Eines der beiden Opfer, das vom Beschuldigten um 400’000 Franken erleichtert wurde, beschrieb das Verhalten des Beschuldigten am Prozess mit: «Druck, Druck und nochmals Druck.» Der Angeklagte habe jeweils gesagt, wenn er nicht zahle, verliere er das bereits ihm gegebene Geld, weil er die Millionenerbschaft nicht antreten könne und die geschuldeten 200’000 Euro in England verloren gehen würden.
Anwalt spricht von Opfermitverantwortung
Demgegenüber verlangte sein Anwalt eine bedingte Freiheitsstrafe von 20 Monaten. «Die beiden Opfer haben alle Alarmsignale ignoriert.» Spätestens Ende 2020 hätten sie merken müssen, dass sie vom Beschuldigten über den Tisch gezogen würden. So habe einer der beiden geschrieben: «Ich habe das Gefühl, dass Du mich betrügst» und nannte ihn einen Finanzbetrüger. Das andere Opfer schrieb: «Es gibt gar kein Erbe», «Für was brauchst Du das Geld wirklich?» und «Ich weiss, ich kriege von Dir das Geld nicht mehr zurück.» Sie hätten gewusst, dass sie das Geld nicht mehr zurückerhalten werden, trotzdem hätten sie weiter gezahlt. «Es liegt eine Opfermitverantwortung vor», sagte der Verteidiger.
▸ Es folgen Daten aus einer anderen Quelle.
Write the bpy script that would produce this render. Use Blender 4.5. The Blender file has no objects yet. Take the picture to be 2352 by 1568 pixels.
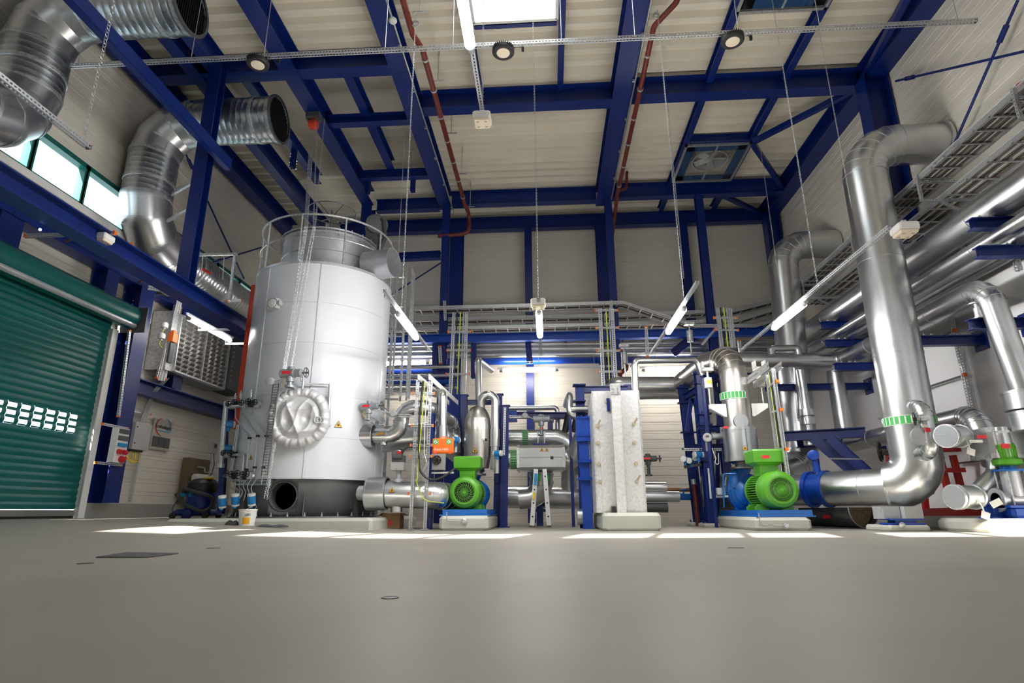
import bpy, bmesh, math, random
from mathutils import Vector, Matrix
random.seed(7)
SC = bpy.context.scene
COL = SC.collection
V = Vector
PI = math.pi

# ---------------------------------------------------------------- camera
CAM_H = 0.32
FPX = 1353.27
PITCH, YAW, ROLL = 0.279486, 0.0577995, -0.005840
def _basis():
    cy, sy, cp, sp = math.cos(YAW), math.sin(YAW), math.cos(PITCH), math.sin(PITCH)
    fwd = V((-sy*cp, cy*cp, sp)); right = V((cy, sy, 0)); up = right.cross(fwd)
    c, s = math.cos(ROLL), math.sin(ROLL)
    return c*right + s*up, -s*right + c*up, fwd
RIGHT, UP, FWD = _basis()
cam = bpy.data.cameras.new('camera'); camo = bpy.data.objects.new('camera', cam); COL.objects.link(camo)
cam.sensor_width = 36; cam.lens = 36*FPX/2352; cam.clip_start = 0.05; cam.clip_end = 200
m = Matrix.Identity(4)
for i in range(3):
    m[i][0] = RIGHT[i]; m[i][1] = UP[i]; m[i][2] = -FWD[i]
m[2][3] = CAM_H
camo.matrix_world = m
SC.camera = camo
SC.view_settings.view_transform = 'Standard'; SC.view_settings.look = 'None'
SC.view_settings.gamma = 1; SC.view_settings.use_curve_mapping = False
SC.view_settings.exposure = 0.22
SC.cycles.use_denoising = True
SC.cycles.max_bounces = 10; SC.cycles.diffuse_bounces = 5; SC.cycles.glossy_bounces = 5; SC.cycles.transparent_max_bounces = 24
SC.cycles.sample_clamp_indirect = 6; SC.cycles.caustics_reflective = False; SC.cycles.caustics_refractive = False

# ---------------------------------------------------------------- daylight
W = bpy.data.worlds.new('sky'); SC.world = W; W.use_nodes = True
bg = W.node_tree.nodes['Background']; bg.inputs[0].default_value = (0.80, 0.90, 1.0, 1); bg.inputs[1].default_value = 2.2
SUN_EL = math.radians(28)
sd = V((0.25, 1.0, 0)).normalized()*math.cos(SUN_EL); sd.z = -math.sin(SUN_EL)
sun = bpy.data.lights.new('sun', 'SUN'); sun.energy = 34; sun.angle = 0.009; sun.color = (1, .93, .82)
suno = bpy.data.objects.new('sun', sun); COL.objects.link(suno); suno.rotation_euler = sd.to_track_quat('-Z', 'Y').to_euler()
suno.location = (0, -10, 14)
def portal(c, rot, sx, sy):      # tells the renderer where daylight enters; gives no light of its own
    l = bpy.data.lights.new('daylight_opening', 'AREA'); l.shape = 'RECTANGLE'; l.size = sx; l.size_y = sy; l.cycles.is_portal = True
    o = bpy.data.objects.new('daylight_opening', l); COL.objects.link(o); o.location = c; o.rotation_euler = rot

# ---------------------------------------------------------------- pixel helpers (photograph pixel -> point of the place)
O0 = V((0, 0, CAM_H))
def ray(px, py): return RIGHT*((px-1176)/FPX) + UP*(-(py-784)/FPX) + FWD
def AY(px, py, y): d = ray(px, py); return O0 + d*(y/d.y)
def AX(px, py, x): d = ray(px, py); return O0 + d*(x/d.x)
def AZ(px, py, z): d = ray(px, py); return O0 + d*((z-CAM_H)/d.z)

# ---------------------------------------------------------------- materials
MATS = {}
def _new(n):
    mt = bpy.data.materials.new(n); mt.use_nodes = True; nt = mt.node_tree
    return mt, nt, nt.nodes['Principled BSDF']
def pbr(n, col, rough=.5, metal=0., noise=0., nscale=6., bump=0., bscale=40., spec=.5, coat=0.):
    mt, nt, b = _new(n); L = nt.links.new
    b.inputs['Base Color'].default_value = (*col, 1); b.inputs['Roughness'].default_value = rough; b.inputs['Metallic'].default_value = metal
    b.inputs['Specular IOR Level'].default_value = spec; b.inputs['Coat Weight'].default_value = coat
    tc = nt.nodes.new('ShaderNodeTexCoord')
    if noise:
        nz = nt.nodes.new('ShaderNodeTexNoise'); nz.inputs['Scale'].default_value = nscale; nz.inputs['Detail'].default_value = 5
        L(tc.outputs['Object'], nz.inputs['Vector'])
        mr = nt.nodes.new('ShaderNodeMapRange'); mr.inputs['From Min'].default_value = .3; mr.inputs['From Max'].default_value = .7
        mr.inputs['To Min'].default_value = 1-noise; mr.inputs['To Max'].default_value = 1+noise*.5
        L(nz.outputs['Fac'], mr.inputs['Value'])
        mx = nt.nodes.new('ShaderNodeMix'); mx.data_type = 'RGBA'; mx.blend_type = 'MULTIPLY'; mx.inputs['Factor'].default_value = 1
        mx.inputs['A'].default_value = (*col, 1); L(mr.outputs['Result'], mx.inputs['B']); L(mx.outputs['Result'], b.inputs['Base Color'])
        m2 = nt.nodes.new('ShaderNodeMath'); m2.operation = 'MULTIPLY_ADD'; m2.inputs[1].default_value = noise*.6; m2.inputs[2].default_value = rough-noise*.3
        L(nz.outputs['Fac'], m2.inputs[0]); L(m2.outputs[0], b.inputs['Roughness'])
    if bump:
        n2 = nt.nodes.new('ShaderNodeTexNoise'); n2.inputs['Scale'].default_value = bscale; n2.inputs['Detail'].default_value = 3
        L(tc.outputs['Object'], n2.inputs['Vector'])
        bp = nt.nodes.new('ShaderNodeBump'); bp.inputs['Strength'].default_value = bump; bp.inputs['Distance'].default_value = .02
        L(n2.outputs['Fac'], bp.inputs['Height']); L(bp.outputs['Normal'], b.inputs['Normal'])
    MATS[n] = mt; return mt
def emit(n, col, s):
    mt, nt, b = _new(n); b.inputs['Base Color'].default_value = (.9, .9, .9, 1)
    b.inputs['Emission Color'].default_value = (*col, 1); b.inputs['Emission Strength'].default_value = s; MATS[n] = mt
def math_node(nt, op, a, b=None):
    n = nt.nodes.new('ShaderNodeMath'); n.operation = op
    for i, x in enumerate((a, b)):
        if x is None: continue
        if isinstance(x, (int, float)): n.inputs[i].default_value = x
        else: nt.links.new(x, n.inputs[i])
    return n.outputs[0]
def perforated(n, col, pitch, duty, lo, hi, rough=.4, metal=.9):
    """punched galvanised strip: UV.x runs along in metres, UV.y 0..1 across"""
    mt, nt, b = _new(n); L = nt.links.new
    b.inputs['Base Color'].default_value = (*col, 1); b.inputs['Roughness'].default_value = rough; b.inputs['Metallic'].default_value = metal
    uv = nt.nodes.new('ShaderNodeUVMap'); sx = nt.nodes.new('ShaderNodeSeparateXYZ'); L(uv.outputs[0], sx.inputs[0])
    f = math_node(nt, 'FRACT', math_node(nt, 'DIVIDE', sx.outputs[0], pitch))
    a = math_node(nt, 'LESS_THAN', f, duty)
    c = math_node(nt, 'MULTIPLY', math_node(nt, 'GREATER_THAN', sx.outputs[1], lo), math_node(nt, 'LESS_THAN', sx.outputs[1], hi))
    fac = math_node(nt, 'MULTIPLY', a, c)
    tr = nt.nodes.new('ShaderNodeBsdfTransparent'); mix = nt.nodes.new('ShaderNodeMixShader')
    L(fac, mix.inputs[0]); L(b.outputs[0], mix.inputs[1]); L(tr.outputs[0], mix.inputs[2]); L(mix.outputs[0], nt.nodes['Material Output'].inputs[0])
    MATS[n] = mt
def ringed(n, col, rough, pitch, strength, metal=1., slope=0.):
    """rolled sheet tube: seams every pitch metres along UV.x, helical when slope > 0"""
    mt, nt, b = _new(n); L = nt.links.new
    b.inputs['Base Color'].default_value = (*col, 1); b.inputs['Roughness'].default_value = rough; b.inputs['Metallic'].default_value = metal
    uv = nt.nodes.new('ShaderNodeUVMap'); sx = nt.nodes.new('ShaderNodeSeparateXYZ'); L(uv.outputs[0], sx.inputs[0])
    u = math_node(nt, 'ADD', math_node(nt, 'DIVIDE', sx.outputs[0], pitch), math_node(nt, 'MULTIPLY', sx.outputs[1], slope))
    f = math_node(nt, 'FRACT', u); d = math_node(nt, 'ABSOLUTE', math_node(nt, 'SUBTRACT', f, .5))
    h = math_node(nt, 'SMOOTH_MIN', d, .12); h = math_node(nt, 'MULTIPLY', h, -1.)
    bp = nt.nodes.new('ShaderNodeBump'); bp.inputs['Strength'].default_value = strength; bp.inputs['Distance'].default_value = .1
    L(h, bp.inputs['Height']); L(bp.outputs[0], b.inputs['Normal'])
    tc = nt.nodes.new('ShaderNodeTexCoord'); nz = nt.nodes.new('ShaderNodeTexNoise'); nz.inputs['Scale'].default_value = 3; nz.inputs['Detail'].default_value = 6
    L(tc.outputs['Object'], nz.inputs['Vector'])
    L(math_node(nt, 'ADD', math_node(nt, 'MULTIPLY', nz.outputs['Fac'], .25), rough-.12), b.inputs['Roughness'])
    MATS[n] = mt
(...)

Spätestens ab Ende 2020 liege keine Arglist mehr vor, die für den Betrugsvorwurf notwendig ist. Bezüglich der Landesverweisung sagte der Anwalt, dass ein Härtefall vorliege, sein Mandant habe hier eine Tochter. Das Gericht soll darauf verzichten.
Das Bezirksgericht hat noch kein Urteil gefällt. Es wird es den Parteien Ende der Woche schriftlich zustellen.